O ex-ministro desviou de respostas claras ou diretas sobre o embate com o Supremo Tribunal Federal: “Não entro nessa área [impeachment de ministros] porque há exacerbação recíproca dos ânimos. Todos deveriam serenar as suas ações e suas medidas”.
Diante da comparação entre eleitores de Donald Trump, nos Estados Unidos, com a invasão do Capitólio, e uma possível derrota de Bolsonaro em 2022 somada à invasão do Congresso, Salles disse que há “chance zero” de um evento como esse acontecer e que acredita que os resultados seriam respeitados pelo presidente. “Chance zero. O Bolsonaro não fez nenhuma medida antidemocrática, respeitou as liberdades individuais, respeitou o direito. Nunca alguém foi tão criticado pela imprensa como ele foi”, pontuou.
Quanto à reforma administrativa e loteamento da administração pública com parlamentares do Centrão, disse que não há constrangimento algum em partir para esse tipo de política, que é comum aos governos anteriores, apesar de ir contra o discurso de campanha de Bolsonaro. Ao falar de outros governos, Salles disse que “antes havia um loteamento absurdo do governo em troca de apoio do Congresso. Exemplo disso, o mensalão”, mas nega que esse seja o caso da gestão atual.
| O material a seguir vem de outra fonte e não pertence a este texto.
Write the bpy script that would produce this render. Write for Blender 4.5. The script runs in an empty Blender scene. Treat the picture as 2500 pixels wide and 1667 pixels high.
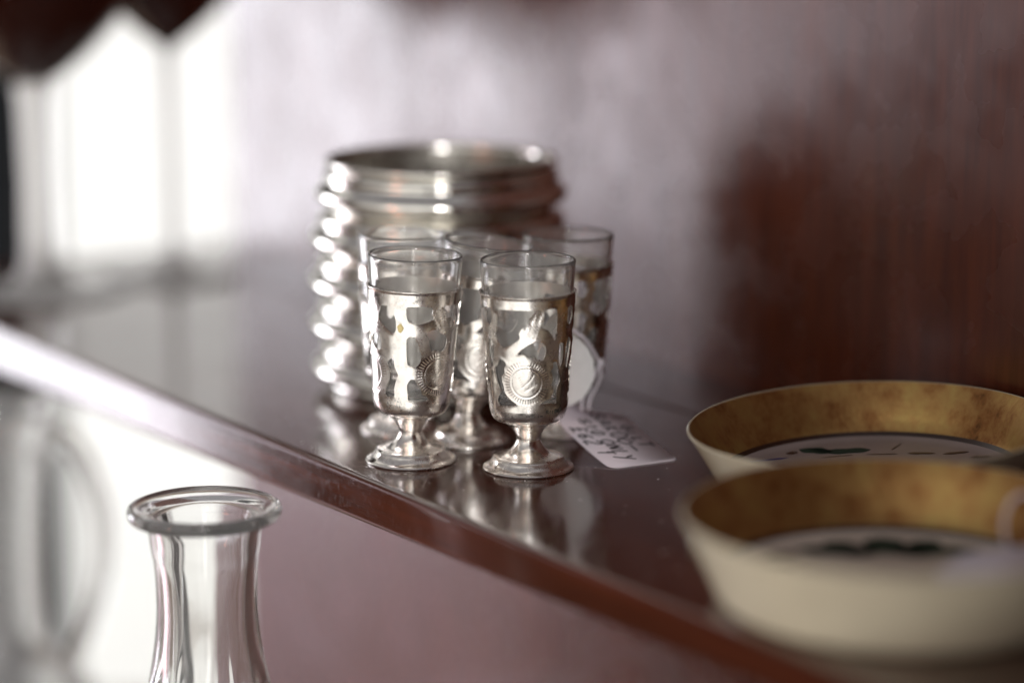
import bpy, math, random
import numpy as np
from mathutils import Vector, Matrix
random.seed(7)
C = bpy.context.scene.collection
mm = 0.001
S = bpy.context.scene

# ------------------------------------------------------------ camera
cam = bpy.data.cameras.new('camera')
cam.lens = 85.0 * 5900 / 5903
cam.sensor_width = 36.0
cam.clip_start = 0.02
cam.clip_end = 50
cam.dof.use_dof = True
cam.dof.focus_distance = 0.712
cam.dof.aperture_fstop = 2.7
co = bpy.data.objects.new('camera', cam)
co.location = (0, -0.700, 0.1835)
co.rotation_euler = (math.radians(90 - 11.75), 0, 0)
C.objects.link(co)
S.camera = co
S.render.resolution_x, S.render.resolution_y = 1024, 682

# ------------------------------------------------------------ world: dim room, made much brighter behind the camera to light the silver
W = bpy.data.worlds.new('World')
S.world = W
W.use_nodes = True
nt = W.node_tree
bg = nt.nodes['Background']
tc = nt.nodes.new('ShaderNodeTexCoord')
sep = nt.nodes.new('ShaderNodeSeparateXYZ')
nt.links.new(tc.outputs['Generated'], sep.inputs[0])
mr = nt.nodes.new('ShaderNodeMapRange')
mr.inputs['From Min'].default_value = 0.1
mr.inputs['From Max'].default_value = -0.9
nt.links.new(sep.outputs['Y'], mr.inputs['Value'])
nz = nt.nodes.new('ShaderNodeTexNoise')
nz.inputs['Scale'].default_value = 3.2
nz.inputs['Detail'].default_value = 3
nt.links.new(tc.outputs['Generated'], nz.inputs['Vector'])
mr2 = nt.nodes.new('ShaderNodeMapRange')
mr2.inputs['From Min'].default_value = 0.38
mr2.inputs['From Max'].default_value = 0.62
mr2.inputs['To Min'].default_value = 0.65
mr2.inputs['To Max'].default_value = 1.35
nt.links.new(nz.outputs['Fac'], mr2.inputs['Value'])
mul = nt.nodes.new('ShaderNodeMath'); mul.operation = 'MULTIPLY'
nt.links.new(mr.outputs[0], mul.inputs[0]); nt.links.new(mr2.outputs[0], mul.inputs[1])
mixw = nt.nodes.new('ShaderNodeMix'); mixw.data_type = 'RGBA'
mixw.inputs['A'].default_value = (0.080, 0.058, 0.048, 1)
mixw.inputs['B'].default_value = (1.52, 1.49, 1.42, 1)
mixw.clamp_factor = False
nt.links.new(mul.outputs[0], mixw.inputs['Factor'])
mru = nt.nodes.new('ShaderNodeMapRange')
mru.inputs['From Min'].default_value = 0.25; mru.inputs['From Max'].default_value = 0.75
nt.links.new(sep.outputs['Z'], mru.inputs['Value'])
mixu = nt.nodes.new('ShaderNodeMix'); mixu.data_type = 'RGBA'
mixu.inputs['B'].default_value = (0.26, 0.25, 0.26, 1)
nt.links.new(mru.outputs[0], mixu.inputs['Factor'])
nt.links.new(mixw.outputs['Result'], mixu.inputs['A'])
nt.links.new(mixu.outputs['Result'], bg.inputs['Color'])
bg.inputs['Strength'].default_value = 1.0

# ------------------------------------------------------------ window light and added lights
def area(name, loc, target, sx, sy, rad, col=(1, 1, 1)):
    l = bpy.data.lights.new(name, 'AREA')
    l.shape = 'RECTANGLE'; l.size = sx; l.size_y = sy
    l.energy = rad * math.pi * sx * sy
    l.color = col
    o = bpy.data.objects.new(name, l)
    o.location = loc
    d = (Vector(target) - Vector(loc)).normalized()
    o.rotation_euler = d.to_track_quat('-Z', 'Y').to_euler()
    C.objects.link(o)
    return o

def wall_light(name, x, y0, y1, z0, z1, rad, col):      # a pane of window in the plane x, facing +x
    return area(name, (x, (y0+y1)/2, (z0+z1)/2), (x+1, (y0+y1)/2, (z0+z1)/2), y1-y0, z1-z0, rad, col)
wall_light('window_light', -1.05, 0.71, 0.98, -0.33, 0.34, 11.0, (0.92, 0.93, 1.0))
wall_light('window_light', -1.05, 0.58, 0.70, -0.33, 0.32, 13.0, (0.95, 0.92, 1.0))
wall_light('window_light', -1.05, 0.47, 0.57, -0.16, 0.30, 7.8, (0.98, 0.90, 1.0))
wall_light('window_light', -1.05, 0.20, 0.46, 0.03, 0.30, 2.0, (1.0, 0.89, 0.96))
wall_light('window_light', -1.05, 0.70, 1.00, -0.62, -0.35, 2.1, (0.97, 0.79, 0.92))
wall_light('window_light', -1.05, 0.50, 0.69, -0.62, -0.35, 1.6, (1.0, 0.72, 0.78))
area('wall_light', (-0.95, 0.65, -0.50), (-0.55, 1.82, -0.72), 0.8, 0.6, 7.0, (0.93, 1.0, 0.96))  # unseen fill light, added to brighten the white background wall
# two shop windows behind the camera, then two added lights
area('shop_window_light', (0.02, -2.6, 0.75), (0, 0, 0.05), 0.22, 0.36, 60, (1.0, 0.97, 0.98))
area('shop_window_light', (1.25, -2.4, 0.75), (0, 0, 0.05), 0.22, 0.36, 50, (1.0, 0.97, 0.98))
area('shop_window_light', (0.30, -2.6, 0.0), (0, 0, 0.0), 0.34, 1.1, 5.0, (1.0, 0.98, 0.95))  # tall light added for vertical highlight streaks on the sleeves
area('orange_glint_light', (-1.9, -1.9, 0.3), (0, 0, 0.05), 0.26, 0.3, 12.0, (1.0, 0.34, 0.2))  # small light added to put an orange glint on the canister

S.view_settings.view_transform = 'Standard'
S.view_settings.look = 'None'
S.view_settings.exposure = 0
S.view_settings.gamma = 1
S.view_settings.use_curve_mapping = False
S.cycles.max_bounces = 16
S.cycles.transmission_bounces = 14
S.cycles.glossy_bounces = 6
S.cycles.diffuse_bounces = 3
S.cycles.transparent_max_bounces = 12
S.cycles.sample_clamp_indirect = 6
S.cycles.blur_glossy = 0.3
S.cycles.use_denoising = True
try:
    S.cycles.denoiser = 'OPENIMAGEDENOISE'
except Exception:
    pass

# ------------------------------------------------------------ materials
def newmat(name):
    m = bpy.data.materials.new(name); m.use_nodes = True
    return m, m.node_tree, m.node_tree.nodes['Principled BSDF']
def N(t, kind, **kw):
    n = t.nodes.new(kind)
    for k, v in kw.items():
        if k in n.inputs: n.inputs[k].default_value = v
        else: setattr(n, k, v)
    return n
def coords(t, scale=(1, 1, 1)):
    tc = N(t, 'ShaderNodeTexCoord'); mp = N(t, 'ShaderNodeMapping')
    mp.inputs['Scale'].default_value = scale
    t.links.new(tc.outputs['Object'], mp.inputs['Vector'])
    return mp.outputs[0]
def ramp(t, src, stops):
    r = N(t, 'ShaderNodeValToRGB')
    el = r.color_ramp.elements
    while len(el) < len(stops): el.new(0.5)
    for e, (p, c) in zip(el, stops):
        e.position = p; e.color = (*c, 1) if len(c) == 3 else c
    t.links.new(src, r.inputs[0])
    return r.outputs[0]
def bump(t, p, src, strength, dist):
    b = N(t, 'ShaderNodeBump', Strength=strength, Distance=dist)
    t.links.new(src, b.inputs['Height']); t.links.new(b.outputs[0], p.inputs['Normal'])
    return b

def wood(name, dark, light, scale, rough, coat=0.0, pore=0.15, edge=False, ior=1.52):
    m, t, p = newmat(name)
    v = coords(t, scale)
    n1 = N(t, 'ShaderNodeTexNoise', Scale=1.0, Detail=8, Roughness=0.62)
    t.links.new(v, n1.inputs['Vector'])
    col = ramp(t, n1.outputs['Fac'], [(0.3, dark), (0.52, tuple((a+b)/2 for a, b in zip(dark, light))), (0.72, light)])
    t.links.new(col, p.inputs['Base Color'])
    n2 = N(t, 'ShaderNodeTexNoise', Scale=5.0, Detail=4, Roughness=0.7)
    t.links.new(v, n2.inputs['Vector'])
    pr = ramp(t, n2.outputs['Fac'], [(0.36, (0, 0, 0)), (0.46, (1, 1, 1))])
    bb = bump(t, p, pr, pore, 0.0003)
    if edge:
        sp = N(t, 'ShaderNodeSeparateXYZ'); t.links.new(coords(t), sp.inputs[0])
        gt = N(t, 'ShaderNodeMath', operation='GREATER_THAN'); gt.inputs[1].default_value = -0.0008
        t.links.new(sp.outputs['Y'], gt.inputs[0])
        mi = N(t, 'ShaderNodeMapRange'); mi.inputs['To Min'].default_value = 2.35; mi.inputs['To Max'].default_value = 1.37
        t.links.new(gt.outputs[0], mi.inputs['Value']); t.links.new(mi.outputs[0], p.inputs['IOR'])
        n5 = N(t, 'ShaderNodeTexNoise', Scale=1.0, Detail=3, Roughness=0.6)
        t.links.new(coords(t, (1500, 1, 260)), n5.inputs['Vector'])
        pr5 = ramp(t, n5.outputs['Fac'], [(0.34, (1, 1, 1)), (0.42, (0, 0, 0))])
        m5 = N(t, 'ShaderNodeMath', operation='MULTIPLY'); t.links.new(pr5, m5.inputs[0]); t.links.new(gt.outputs[0], m5.inputs[1])
        b5 = N(t, 'ShaderNodeBump', Strength=0.07, Distance=0.0001); b5.invert = True
        t.links.new(m5.outputs[0], b5.inputs['Height']); t.links.new(bb.outputs[0], b5.inputs['Normal'])
        t.links.new(b5.outputs[0], p.inputs['Normal'])
    n3 = N(t, 'ShaderNodeTexNoise', Scale=40.0, Detail=3)
    tc2 = coords(t); t.links.new(tc2, n3.inputs['Vector'])
    rr = N(t, 'ShaderNodeMapRange')
    rr.inputs['From Min'].default_value = 0.3; rr.inputs['From Max'].default_value = 0.75
    rr.inputs['To Min'].default_value = rough*0.8; rr.inputs['To Max'].default_value = rough*1.5
    t.links.new(n3.outputs['Fac'], rr.inputs['Value']); t.links.new(rr.outputs[0], p.inputs['Roughness'])
    p.inputs['IOR'].default_value = ior
    return m
M_shelf = wood('polished_mahogany', (0.034, 0.008, 0.0032), (0.088, 0.020, 0.008), (9, 90, 120), 0.115, pore=0.02, edge=True, ior=1.5)
M_panel = wood('mahogany_panel', (0.050, 0.011, 0.0045), (0.100, 0.023, 0.009), (240, 260, 22), 0.235, pore=0.004)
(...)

“A proximidade do Legislativo com o Executivo impõe que você abra espaço de participação. Isso é natural. Mas está muito longe de ser o loteamento político de cargos, verbas e estatais como no passado. O Centrão tinha todos os cargos do governo nos governos passados. Se nesse governo a classe política tem legitimamente alguma participação no governo, em governos passados eles eram donos. Ciro Nogueira tem uma capacidade de articulação política extremamente importante”, concluiu.